Sur les plages de Kélibia, Haouaria, Hammam Ghezaz et Tazarka , aucune place n’est libre dimanche dernier. Les parasols sont plantés comme des champignons, les tables et les chaises en plastique sont collées afin d’occuper tout l’espace. « Pour se permettre d’avoir une bonne place pied dans l’eau il faut arriver à six heures du matin », nous dit un père de famille venu de Tunis, avant d’ajouter : « Je me suis déplacé vers cette plage vu sa bonne réputation. Mais là, il y a trop de monde et on ne trouve pas de place pour placer son parasol. Nous sommes obligés de louer ».
Ces plagistes n’hésitent pas à vous aborder directement pour vous proposer leurs parasols déjà idéalement installés. «Un parasol, une chaise, des tables…», lancent-ils à chaque estivant qui met les pieds sur le sable chaud de ce qu’ils considèrent comme étant leurs plages.. Et chaque année, le même scénario recommence en plus des autres activités tout aussi illégales que les mêmes squatteurs exercent en exclusivité sur les lieux : parking, location de parasols et de tentes. Ils ne sont pas tous des enfants de chœur et continuent à racketter les estivants, usant même de violence physique et verbale pour leur « pomper » quelques dinars. Même si le phénomène a connu un peu de recul par rapport aux années précédentes, les squatteurs réinstallent carrément des tables et des chaises de façon à ne pas laisser de place aux gens qui amènent avec eux leur propre parasol. Des accrochages éclatent entre ces squatteurs et les estivants qui estiment avoir le droit de s’installer où ils veulent.

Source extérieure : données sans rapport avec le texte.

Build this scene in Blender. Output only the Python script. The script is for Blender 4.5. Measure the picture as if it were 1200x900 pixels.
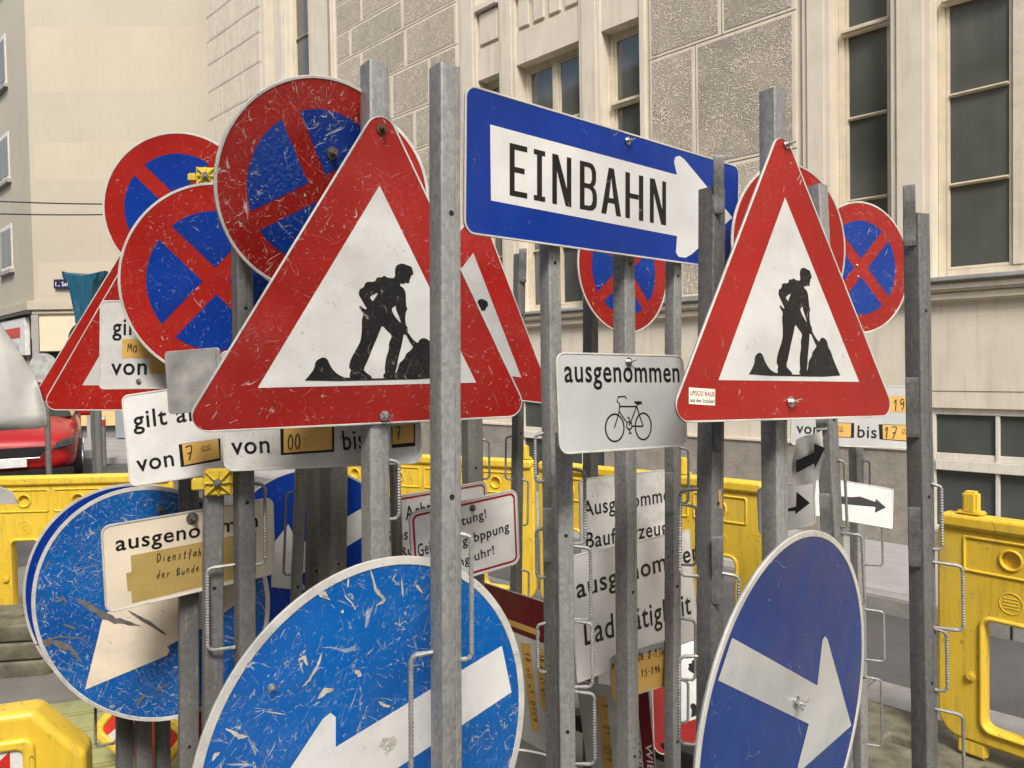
import bpy, bmesh, math, random
from math import sin, cos, pi, radians
from mathutils import Vector, Matrix, Euler
random.seed(7)
sc = bpy.context.scene
for o in list(bpy.data.objects): bpy.data.objects.remove(o)
col = sc.collection
# ------------------------------------------------------------------ camera
PITCH, ROLL = radians(1.5), radians(1.0)
cam = bpy.data.cameras.new('camera'); cam.sensor_width = 36; cam.lens = 27.0
cam.clip_start = .05; cam.clip_end = 400
camo = bpy.data.objects.new('camera', cam); col.objects.link(camo); sc.camera = camo
fw = Vector((0, cos(PITCH), -sin(PITCH))); rt = Vector((1, 0, 0)); up = rt.cross(fw)
r2 = rt*cos(ROLL) - up*sin(ROLL); u2 = rt*sin(ROLL) + up*cos(ROLL)
M = Matrix((r2, u2, -fw)).transposed().to_4x4(); M.translation = Vector((0, 0, 1.6)); camo.matrix_world = M
# ------------------------------------------------------------------ light
SUN_EL, SUN_AZ = radians(50), radians(172)       # azimuth clockwise from +Y
w = bpy.data.worlds.new('World'); sc.world = w; w.use_nodes = True
nt = w.node_tree; sky = nt.nodes.new('ShaderNodeTexSky'); sky.sky_type = 'NISHITA'; sky.sun_disc = False
sky.sun_elevation = SUN_EL; sky.sun_rotation = SUN_AZ; sky.air_density = 1.2; sky.dust_density = 4.0; sky.ozone_density = 1.0
bg = nt.nodes['Background']; bg.inputs[1].default_value = 0.13
nt.links.new(sky.outputs[0], bg.inputs[0])
sl = bpy.data.lights.new('sun', 'SUN'); sl.energy = 2.1; sl.angle = radians(14); sl.color = (1, .955, .89)
so = bpy.data.objects.new('sun', sl); col.objects.link(so)
sd = Vector((sin(SUN_AZ)*cos(SUN_EL), cos(SUN_AZ)*cos(SUN_EL), sin(SUN_EL)))
so.rotation_euler = sd.to_track_quat('Z', 'Y').to_euler(); so.location = (0, -5, 20)
sc.view_settings.view_transform = 'Standard'; sc.view_settings.look = 'None'; sc.view_settings.gamma = 1
sc.view_settings.exposure = 0.70
sc.cycles.max_bounces = 8; sc.cycles.glossy_bounces = 4; sc.cycles.use_denoising = True

POSE={'T1': {'loc': [-0.2564, 1.4616, 1.6875], 'yaw': 0.4856, 'tilt': 0.1415, 'roll': -0.0045}, 'T2': {'loc': [0.5632, 1.5491, 1.68], 'yaw': 0.5662, 'tilt': -0.0753, 'roll': -0.0348}, 'T1b': {'loc': [-0.1523, 2.4537, 1.7093], 'yaw': 0.3482, 'tilt': 0.0291, 'roll': -0.1434}, 'T3b': {'loc': [-1.0929, 2.3472, 1.6778], 'yaw': -0.0032, 'tilt': -0.0286, 'roll': -0.0201}, 'T3a': {'loc': [-1.1537, 2.4233, 1.6984], 'yaw': 0.0585, 'tilt': -0.0307, 'roll': -0.0281}, 'EIN': {'loc': [0.2873, 1.8979, 2.0119], 'yaw': 0.731, 'tilt': 0.033, 'roll': -0.0077, 'w': 1.0091, 'h': 0.3}, 'A': {'loc': [-0.8965, 1.8908, 1.6635], 'yaw': -0.0033, 'tilt': -0.0704, 'roll': -0.006, 'w': 0.2317, 'h': 0.22}, 'B': {'loc': [-0.7429, 1.7442, 1.4575], 'yaw': 0.0226, 'tilt': -0.1333, 'roll': 0.1275, 'w': 0.2744, 'h': 0.21}, 'C': {'loc': [-0.3959, 1.586, 1.5171], 'yaw': 0.0208, 'tilt': -0.0087, 'roll': 0.0225, 'w': 0.4087, 'h': 0.25}, 'D': {'loc': [-0.7587, 1.8081, 1.1683], 'yaw': 0.7002, 'tilt': 0.0784, 'roll': 0.0372, 'w': 0.3925, 'h': 0.2}, 'E': {'loc': [0.2334, 1.587, 1.5175], 'yaw': 0.5912, 'tilt': -0.0733, 'roll': -0.0265, 'w': 0.352, 'h': 0.2}, 'F': {'loc': [1.1552, 2.5772, 1.4053], 'yaw': -0.0057, 'tilt': -0.0707, 'roll': -0.0488, 'w': 0.4376, 'h': 0.21}, 'G': {'loc': [-0.1179, 1.8899, 1.1684], 'yaw': 0.5964, 'tilt': 0.0776, 'roll': 0.0796, 'w': 0.3092, 'h': 0.2}, 'G2': {'loc': [-0.2338, 2.1684, 1.1467], 'yaw': 0.752, 'tilt': -0.0177, 'roll': 0.0134, 'w': 0.4202, 'h': 0.2}, 'H': {'loc': [0.375, 2.4961, 1.1042], 'yaw': 0.489, 'tilt': -0.0127, 'roll': 0.006, 'w': 0.3828, 'h': 0.264}, 'I': {'loc': [0.3616, 2.2612, 0.8925], 'yaw': 0.6819, 'tilt': -0.0958, 'roll': -0.0075, 'w': 0.5347, 'h': 0.345}, 'J': {'loc': [0.3355, 2.0591, 0.7638], 'yaw': 0.3691, 'tilt': 0.125, 'roll': 0.1017, 'w': 0.1854, 'h': 0.135}, 'K1': {'loc': [0.7096, 1.9906, 1.2144], 'yaw': 0.1264, 'tilt': 0.2011, 'roll': 0.1345, 'w': 0.1567, 'h': 0.13}, 'K2': {'loc': [1.087, 2.4458, 1.1385], 'yaw': 0.0055, 'tilt': -0.3354, 'roll': -0.1931, 'w': 0.248, 'h': 0.13}, 'M': {'loc': [-0.6462, 1.5618, 1.577], 'yaw': 0.0001, 'tilt': -0.0516, 'roll': 0.0636, 'w': 0.1131, 'h': 0.128}, 'B1': {'loc': [-0.225, 1.2639, 0.9604], 'yaw': 0.7333, 'tilt': -0.0116, 'roll': 0.0, 'r': 0.32}, 'B2': {'loc': [0.4503, 1.2434, 1.0198], 'yaw': 0.7846, 'tilt': 0.0478, 'roll': 0.0, 'r': 0.3}, 'BL': {'loc': [-0.922, 1.9253, 1.0093], 'yaw': 0.0066, 'tilt': 0.0012, 'roll': 0.0, 'r': 0.3}, 'BL2': {'loc': [-1.0061, 2.025, 1.002], 'yaw': 0.0125, 'tilt': 0.0005, 'roll': 0.0, 'r': 0.3}, 'BC': {'loc': [-0.6728, 2.5542, 0.9643], 'yaw': 0.0526, 'tilt': -0.0, 'roll': 0.0, 'r': 0.3}, 'D1': {'loc': [-0.9267, 2.1627, 2.0549], 'yaw': 0.0097, 'tilt': -0.0111, 'roll': 0.0, 'r': 0.21}, 'D2': {'loc': [-0.6858, 1.796, 1.805], 'yaw': 0.0044, 'tilt': 0.0171, 'roll': 0.0, 'r': 0.228}, 'D3': {'loc': [-0.3746, 1.5398, 1.9562], 'yaw': 0.7132, 'tilt': 0.3143, 'roll': -0.23, 'r': 0.21}, 'D7': {'loc': [-0.3756, 1.6097, 1.9466], 'yaw': -0.0054, 'tilt': -0.0177, 'roll': 0.12, 'r': 0.21}, 'D4': {'loc': [0.3756, 2.5288, 1.9023], 'yaw': 0.6649, 'tilt': -0.0382, 'roll': -0.1, 'r': 0.21}, 'D5': {'loc': [0.8178, 2.2393, 1.9263], 'yaw': 0.5201, 'tilt': 0.0148, 'roll': 0.1, 'r': 0.24}, 'D6': {'loc': [1.1192, 2.4583, 1.8874], 'yaw': 0.3908, 'tilt': 0.0035, 'roll': 0.0, 'r': 0.21}, 'W1': {'loc': [0.0064, 2.5693, 0.5784], 'yaw': -0.8579, 'tilt': 0.0077, 'roll': 0.0047, 'w': 0.3676, 'h': 0.5}, 'W2': {'loc': [0.3314, 2.5026, 0.3168], 'yaw': -0.4083, 'tilt': 0.2579, 'roll': 0.0052, 'w': 0.2414, 'h': 0.5}}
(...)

Pourtant des saisies de matériel ont été enregistrées ainsi que l’interpellation de personnes qui ont été entendues par les éléments sécuritaires sur ces faits, au courant des saisons estivales précédentes. A chaque saison estivale on assiste au même scénario qui se répète : des familles entières sont prises en otage par ces squatteurs de plage. Ils continuent de se plaindre souvent sans gain de cause puisque les plages sont toujours à la merci de leurs squatteurs. « A partir du moment où l’on est sommé de payer pour s’asseoir sur le sable, la plage n’est plus gratuite », nous confie un père de famille. Ceux qui voudraient s’installer dans ce périmètre sans en payer les frais, sont sommés immédiatement de quitter les lieux sous peine de se faire déloger de force. Un avis que partage Lamia. Elle admet qu’elle se sent obligée de louer à chaque fois un parasol pour « acheter » sa tranquillité. «Je viens avec des copines, j’ai compris que si je louais chez eux les parasols ils ne laisseraient pas les gens nous embêter, si ce n’est pas le cas ce sont eux qui viennent le faire…», avoue-t-elle avec beaucoup d’amertume.
Ces squatteurs des plages se croyant intouchables et hors de portée de la loi, ont des années durant racketté les vacanciers à leur guise sans que personne ne lève le petit doigt. Hormis quelques plages hautement surveillées, la totalité du littoral tunisien est assujettie à la volonté de ces réseaux. La police municipale et l’APAL font preuve souvent de fermeté requise pour s’opposer à ceux qui seraient tentés de passer outre la loi dans le cadre de la lutte et du combat contre cette implantation illicite. Malheureusement, peu de plages n’ont pas été envahies par ces squatteurs. A l’exemple de la plage du village de Maamoura. Contrairement aux autres plages, celle-ci n’a pas été submergée par les parasols de location, excepté quelques parasols posés par terre destinés aux estivants qui ne prévoient pas le nécessaire.